On February 13, 1956, it was announced in the New York Times that Alfred Drake had been offered the "starring role of Dr. Pangloss" in the production. On May 5, the theatre column in the Times told readers that "Alfred Drake is reported set for 'Candide.'"

Yet just a few weeks later, on May 24, 1956, the Times reported that Tom Ewell would play the dual role of Dr. Pangloss and Martin in the production. On June 1, it was again mentioned in the Times (on page 14) that Ewell would be starring in the show. On June 20, it was announced that Ewell had dropped out of the production "because he felt the musical demand of the part intended for him was beyond his scope."

On Sunday, July 29, it was reported in the "Rialto Gossip" column of section 2 in the Times that it looked like the search for an actor to played the roles was at an end, and that the actor would be Max Adrian.


In a 1982 article in the New York Times, Edie Adams said that Leonard Bernstein wrote the role of Cunegonde, and specifically "Glitter and Be Gay," with her in mind. At the same as she was offered Candide, she was offered the role of Daisy Mae in the original production of Li'l Abner. She went to George Abott, who had directed her in the original production of Bernstein's Wonderful Town, and asked him for advice on which role to accept. Abbott advised her to accept Li'l Abner, the more commercial show.


The production started rehearsals on Wednesday, September 26, 1956 (according a report in that day's New York Times).

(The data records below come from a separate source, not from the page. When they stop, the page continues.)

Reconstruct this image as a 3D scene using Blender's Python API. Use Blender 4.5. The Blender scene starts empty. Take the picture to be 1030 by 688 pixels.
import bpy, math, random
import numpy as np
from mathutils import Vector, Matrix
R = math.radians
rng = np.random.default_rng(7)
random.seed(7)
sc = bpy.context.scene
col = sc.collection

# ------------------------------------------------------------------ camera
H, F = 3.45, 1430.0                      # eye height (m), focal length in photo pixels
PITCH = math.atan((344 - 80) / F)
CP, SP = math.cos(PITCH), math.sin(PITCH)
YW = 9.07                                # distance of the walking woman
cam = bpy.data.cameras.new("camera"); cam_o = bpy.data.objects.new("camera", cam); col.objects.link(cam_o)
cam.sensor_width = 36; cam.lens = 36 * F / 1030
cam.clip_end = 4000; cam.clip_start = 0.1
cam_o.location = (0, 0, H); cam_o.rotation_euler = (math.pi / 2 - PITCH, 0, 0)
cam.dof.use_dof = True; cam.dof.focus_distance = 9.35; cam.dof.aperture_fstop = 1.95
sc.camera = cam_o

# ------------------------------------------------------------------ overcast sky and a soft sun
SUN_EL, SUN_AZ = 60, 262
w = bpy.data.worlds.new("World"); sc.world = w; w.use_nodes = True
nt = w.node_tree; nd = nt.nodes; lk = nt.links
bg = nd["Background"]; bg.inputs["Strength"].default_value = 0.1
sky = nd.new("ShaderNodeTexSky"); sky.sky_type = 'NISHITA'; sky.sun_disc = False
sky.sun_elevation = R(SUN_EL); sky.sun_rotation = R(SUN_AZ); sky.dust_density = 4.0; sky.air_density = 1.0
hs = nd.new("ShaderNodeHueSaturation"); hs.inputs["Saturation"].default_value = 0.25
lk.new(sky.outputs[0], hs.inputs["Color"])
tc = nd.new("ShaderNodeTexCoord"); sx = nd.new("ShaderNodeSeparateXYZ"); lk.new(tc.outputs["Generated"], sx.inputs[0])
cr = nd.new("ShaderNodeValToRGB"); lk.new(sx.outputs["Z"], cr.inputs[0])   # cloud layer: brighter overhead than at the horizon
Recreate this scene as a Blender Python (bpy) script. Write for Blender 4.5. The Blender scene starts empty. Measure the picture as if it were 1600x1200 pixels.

The production was scheduled to open on November 22, but a few days after the tryout opening in Boston, it was announced that the opening would be delayed till December 1. An additional tryout run was hastily scheduled in New Haven, reversing the usual producure where shows would start their tryouts in New Haven and then move on to one or more other cities.


During the tryout, the role of the Contessa, played by Carmen Mathews, was deleted from the show.


It had been announced in the New York Times on June 20, 1956, that the choreography would be provided by Tom Brown, who was the assistant to the production's director, Tyrone Guthrie. When the production opened on Broadway, the playbill's title page featured no credit for choreography or dances or musical staging.

In the program for the Boston tryout, Wallace Seibert received a credit as "Dance Assistant to Mr. Brown," while Brown was credited on the title page as Guthrie's assistant (which may have been the only credit he was ever expected to receive). Seibert's credit was rather inconspicuously placed after the list of musical numbers, along with the credits for the assistants in various production areas. At this time, Seibert was also a member of the dance ensemble. By the Broadway opening, Seibert was no longer in the cast.

At some point, Anna Sokolow was brought in to do additional work on the dances. Her only credit in the Broadway playbill was a vague expression of appreciation from the management "for her assitance," while Seibert was credited as "Dance Supervisor." Both credits were placed after the list of musical numbers.